After a careful consideration of the office of replevin, we have reached the conclusion that the Laws of 1975, ch. 508, do not permit a defendant to file a counterclaim or recoupment except for the specific statutory damages. A replevin action is a possessory action for specific property and not a suit for monetary damages. No provision is made under the above law for a judgment of money, except for the wrongful taking, detention, value of the specific property, or damages for wrongful suing out of the writ. This Court held in the case of Carruth v. Easterling, 247 Miss. 364, 150 So.2d 852 (1963):
Such a plea may be made in addition to the traditional defense that replevin does not lie for impounded or distrained animals if the proceeding is regular. Cobbey on Replevin, 2d Ed. § 348, p. 174. Facts amounting to a recoupment may also be alleged in the answer, under the foregoing amended statute, as an affirmative defense to the plaintiff's right of possession or interest in the property, but facts may not be pleaded in the answer which amount to a counterclaim to set off or establish unrelated debts or demands. (Emphasis added). 150 So.2d at 858.

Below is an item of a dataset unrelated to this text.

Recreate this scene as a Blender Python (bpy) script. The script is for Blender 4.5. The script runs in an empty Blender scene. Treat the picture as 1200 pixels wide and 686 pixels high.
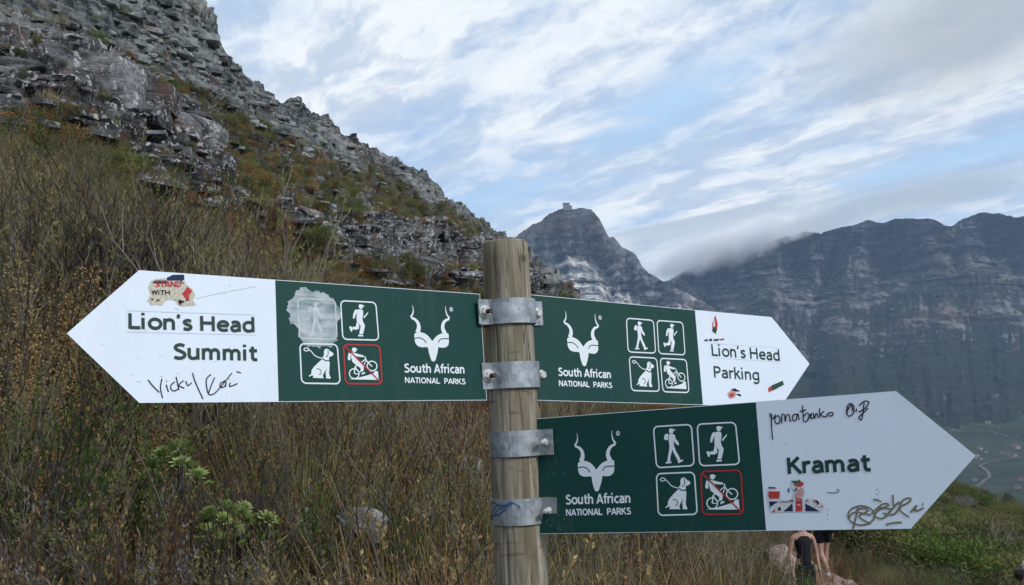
import bpy, bmesh, math, random
import numpy as np
from mathutils import Vector, Matrix
random.seed(7); rs = np.random.RandomState(7)
sc = bpy.context.scene
COL = sc.collection
# ---------------------------------------------------------------- camera
F = 1200.0; PITCH = math.radians(7.0); ROLL = math.radians(2.5)
CAM = np.array([0, 0, 1.6])
_f = np.array([0, math.cos(PITCH), math.sin(PITCH)]); _r = np.array([1., 0, 0]); _u = np.cross(_r, _f)
_r2 = _r*math.cos(ROLL)-_u*math.sin(ROLL); _u2 = _u*math.cos(ROLL)+_r*math.sin(ROLL)
RC = np.array([_r2, _u2, -_f]).T
cam_d = bpy.data.cameras.new('camera'); cam = bpy.data.objects.new('camera', cam_d); COL.objects.link(cam)
M4 = np.eye(4); M4[:3, :3] = RC; M4[:3, 3] = CAM
cam.matrix_world = Matrix(M4.tolist())
cam_d.sensor_width = 36; cam_d.lens = 36*F/1200; cam_d.clip_start = .05; cam_d.clip_end = 60000
sc.camera = cam
# ---------------------------------------------------------------- light
SUN_EL = math.radians(36); SUN_AZ = math.radians(130)   # compass angle from +Y towards +X
sd = bpy.data.lights.new('sun', 'SUN'); sd.energy = 1.5; sd.angle = math.radians(10); sd.color = (1, .96, .9)
so = bpy.data.objects.new('sun', sd); COL.objects.link(so)
sdir = Vector((math.sin(SUN_AZ)*math.cos(SUN_EL), math.cos(SUN_AZ)*math.cos(SUN_EL), math.sin(SUN_EL)))
so.rotation_euler = sdir.to_track_quat('Z', 'Y').to_euler()
sc.view_settings.view_transform = 'Standard'; sc.view_settings.look = 'None'
sc.view_settings.exposure = 0.5; sc.view_settings.gamma = 1
sc.cycles.use_denoising = True
sc.cycles.max_bounces = 6; sc.cycles.transparent_max_bounces = 8; sc.cycles.volume_bounces = 4; sc.cycles.max_bounces = 7

class NT:
    """small helper round a node tree"""
    def __init__(s, tree): s.t = tree; s.n = tree.nodes; s.l = tree.links
    def node(s, typ, **kw):
        n = s.n.new(typ)
        for k, v in kw.items():
            if k.startswith('_'): setattr(n, k[1:], v)
        for k, v in kw.items():
            if not k.startswith('_'):
                key = int(k[1:]) if k[0] == 'i' and k[1:].isdigit() else k.replace('__', ' ')
                s.set(n.inputs[key], v)
        return n
    def set(s, inp, v):
        if isinstance(v, bpy.types.NodeSocket): s.l.new(v, inp)
        elif isinstance(v, bpy.types.Node): s.l.new(v.outputs[0], inp)
        else: inp.default_value = v
    def math(s, op, a, b=0., c=None, clamp=False):
        n = s.n.new('ShaderNodeMath'); n.operation = op; n.use_clamp = clamp
        s.set(n.inputs[0], a); s.set(n.inputs[1], b)
        if c is not None: s.set(n.inputs[2], c)
        return n.outputs[0]
    def noise(s, vec, scale, detail=4, rough=.55, dist=0.):
        n = s.n.new('ShaderNodeTexNoise'); n.inputs['Scale'].default_value = scale
        n.inputs['Detail'].default_value = detail; n.inputs['Roughness'].default_value = rough; n.inputs['Distortion'].default_value = dist
        if vec is not None: s.set(n.inputs['Vector'], vec)
        return n.outputs['Fac']
    def ramp(s, fac, stops, interp='LINEAR'):
        n = s.n.new('ShaderNodeValToRGB'); n.color_ramp.interpolation = interp
        e = n.color_ramp.elements
        while len(e) < len(stops): e.new(.5)
        for k, (p, c) in enumerate(stops):
            e[k].position = p; e[k].color = (c, c, c, 1) if isinstance(c, (int, float)) else (*c, 1)
        s.set(n.inputs[0], fac); return n.outputs[0]
    def mix(s, fac, a, b, mode='MIX'):
        n = s.n.new('ShaderNodeMix'); n.data_type = 'RGBA'; n.blend_type = mode
        s.set(n.inputs[0], fac)
        for i, v in ((6, a), (7, b)):
            if isinstance(v, tuple) and len(v) == 3: v = (*v, 1)
            s.set(n.inputs[i], v)
        return n.outputs[2]
    def vmath(s, op, a, b=None, scale=None):
        n = s.n.new('ShaderNodeVectorMath'); n.operation = op
        s.set(n.inputs[0], a)
        if b is not None: s.set(n.inputs[1], b)
        if scale is not None: s.set(n.inputs['Scale'], scale)
        return n.outputs[0]
    def mapr(s, v, a, b, c=0., d=1.):
        n = s.n.new('ShaderNodeMapRange'); n.interpolation_type = 'SMOOTHSTEP'
        s.set(n.inputs[0], v); n.inputs[1].default_value = a; n.inputs[2].default_value = b
        n.inputs[3].default_value = c; n.inputs[4].default_value = d
        return n.outputs[0]

# ---------------------------------------------------------------- sky: nishita air with thin streaky cloud
world = bpy.data.worlds.new('World'); sc.world = world; world.use_nodes = True
w = NT(world.node_tree); w.n.clear()
sky = w.node('ShaderNodeTexSky', _sky_type='NISHITA', _sun_disc=False, _sun_elevation=SUN_EL, _sun_rotation=SUN_AZ, _altitude=300., _dust_density=1.5, _air_density=1.0)
tc = w.node('ShaderNodeTexCoord'); D = tc.outputs['Generated']
sep = w.node('ShaderNodeSeparateXYZ'); w.set(sep.inputs[0], D)
X, Y, Z = sep.outputs
zz = w.math('ADD', w.math('MAXIMUM', Z, 0.), .05)
px = w.math('DIVIDE', X, zz); py = w.math('DIVIDE', Y, zz)
A0 = math.radians(-33)
al = w.math('ADD', w.math('MULTIPLY', px, math.sin(A0)), w.math('MULTIPLY', py, math.cos(A0)))     # along the streaks
ac = w.math('ADD', w.math('MULTIPLY', px, math.cos(A0)), w.math('MULTIPLY', py, -math.sin(A0)))    # across them
def streakvec(sa, sx, off):
    c = w.node('ShaderNodeCombineXYZ'); w.set(c.inputs[0], w.math('MULTIPLY', al, sa)); w.set(c.inputs[1], w.math('MULTIPLY', ac, sx)); c.inputs[2].default_value = off
    return c.outputs[0]
n1 = w.noise(streakvec(.30, .85, 3.1), 1.0, 4, .55, .25)       # broad bands
n2 = w.noise(w.vmath('ADD', streakvec(1.5, 3.0, 7.7), w.vmath('SCALE', w.node('ShaderNodeTexNoise', Vector=D, Scale=7., Detail=3.).outputs['Color'], scale=.9)), 1.0, 9, .66, .15)      # wisps
n3 = w.noise(streakvec(.5, .8, 1.3), 1.0, 4, .5, .4)
cov = w.math('ADD', w.math('MULTIPLY', n1, .60), w.math('MULTIPLY', n2, .62))
thick = w.mapr(cov, .48, .72)
thick = w.math('MAXIMUM', thick, w.mapr(Z, .26, .02, 0., .75))           # the veil thickens to the horizon
veil = w.math('ADD', w.math('MULTIPLY', thick, .62), .34)
shade = w.math('MULTIPLY', w.mapr(n3, .35, .7), w.mapr(n2, .75, .35))
n4 = w.noise(w.vmath('ADD', streakvec(3.2, 6.5, 2.2), w.vmath('SCALE', w.node('ShaderNodeTexNoise', Vector=D, Scale=16., Detail=3.).outputs['Color'], scale=1.2)), 1.0, 7, .62, .1)
ccol = w.mix(w.math('MULTIPLY', w.mapr(w.math('ADD', w.math('MULTIPLY', n4, .75), w.math('MULTIPLY', n3, .25)), .57, .40), .9), (7.3, 7.55, 7.6), (4.1, 4.85, 5.9))
base = w.mix(veil, w.mix(.42, sky.outputs[0], (3.2, 5.2, 8.6)), ccol)
# smooth lens-shaped bank lying over the far saddle, and grey scraps higher to the right; azimuth and elevation in degrees
az = w.math('MULTIPLY', w.math('ARCTAN2', X, Y), 57.2958)
el = w.math('MULTIPLY', w.math('ARCSINE', Z), 57.2958)
def blob(a, e, ra, re, tilt, edge=.35, amp=.5, ns=5.):
    ca, sa = math.cos(math.radians(tilt)), math.sin(math.radians(tilt))
    da = w.math('SUBTRACT', az, a); de = w.math('SUBTRACT', el, e)
    u = w.math('DIVIDE', w.math('ADD', w.math('MULTIPLY', da, ca), w.math('MULTIPLY', de, sa)), ra)
    v = w.math('DIVIDE', w.math('SUBTRACT', w.math('MULTIPLY', de, ca), w.math('MULTIPLY', da, sa)), re)
    d = w.math('SQRT', w.math('ADD', w.math('MULTIPLY', u, u), w.math('MULTIPLY', v, v)))
    if amp: d = w.math('ADD', d, w.math('MULTIPLY', w.math('SUBTRACT', w.noise(D, ns, 6, .6), .5), amp))
    return w.mapr(d, 1+edge, 1-edge)
blue = w.math('MAXIMUM', blob(24.5, 12.35, 6.5, .55, 7.5, .5, .7), w.math('MAXIMUM', blob(3.0, 14.2, 7.5, 1.5, 22, .9, 1.3), blob(8.5, 16.3, 5., 1.2, 20, .9, 1.3)))
base = w.mix(w.math('MULTIPLY', blue, w.mapr(n2, .60, .42, .0, .78)), base, (3.5, 5.2, 7.1))
e0 = w.math('ADD', w.math('MULTIPLY', az, .125), 9.42)
dd = w.math('SUBTRACT', e0, el)
bank = w.math('MULTIPLY', w.mapr(dd, -.04, .22), w.mapr(dd, 2.8, .3))
bank = w.math('MULTIPLY', bank, w.math('MULTIPLY', w.mapr(az, 4.5, 7.5), w.mapr(az, 21.5, 13.)))
base = w.mix(w.math('MULTIPLY', bank, .85), base, (3.9, 4.6, 5.3))
base = w.mix(w.math('MULTIPLY', blob(12.0, 9.0, 5.0, .8, 14, .45, 1.3, 22.), .8), base, (6.4, 6.8, 7.1))
base = w.mix(w.math('MULTIPLY', blob(13.6, 8.55, 6.4, .80, 15, .45, 1.2, 22.), .9), base, (3.3, 3.85, 4.45))
base = w.mix(w.math('MULTIPLY', blob(22.5, 10.6, 4.6, .8, 4, .6, 1.1, 12.), .85), base, (3.5, 4.1, 4.8))
base = w.mix(w.math('MULTIPLY', blob(25.5, 18.6, 7.0, 2.6, 12, .8, 1.8, 7.), .85), base, (3.5, 3.85, 4.1))
bg = w.node('ShaderNodeBackground', Strength=.1); w.set(bg.inputs[0], base)
wo = w.node('ShaderNodeOutputWorld'); w.l.new(bg.outputs[0], wo.inputs[0])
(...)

The auto in this case was in the constructive possession of the defendant Fairley, and although he disclaimed any interest therein the writ of replevin was proper to remove the chattel from his land. Therefore, the writ was not wrongfully sued out and the facts of the counterclaim show no damages provided by statute. A motion to strike the counterclaim would have been the more appropriate procedure, but the demurrer went to the face of the pleadings and should have been sustained. Since both counterclaim and replevin are statutory proceedings this Court will not imply, engraft or enlarge the statutes to embrace a proceeding heretofore not recognized in this state without specific legislative authorization.
The judgment for the counterclaimant is set aside and held for naught and the counterclaim is dismissed without prejudice to the counterclaimant to bring suit in a separate action if merited.
REVERSED AND RENDERED.
PATTERSON, C.J., SMITH and ROBERTSON, P. JJ., and SUGG, WALKER, BROOM, LEE, BOWLING and COFER, JJ., concur.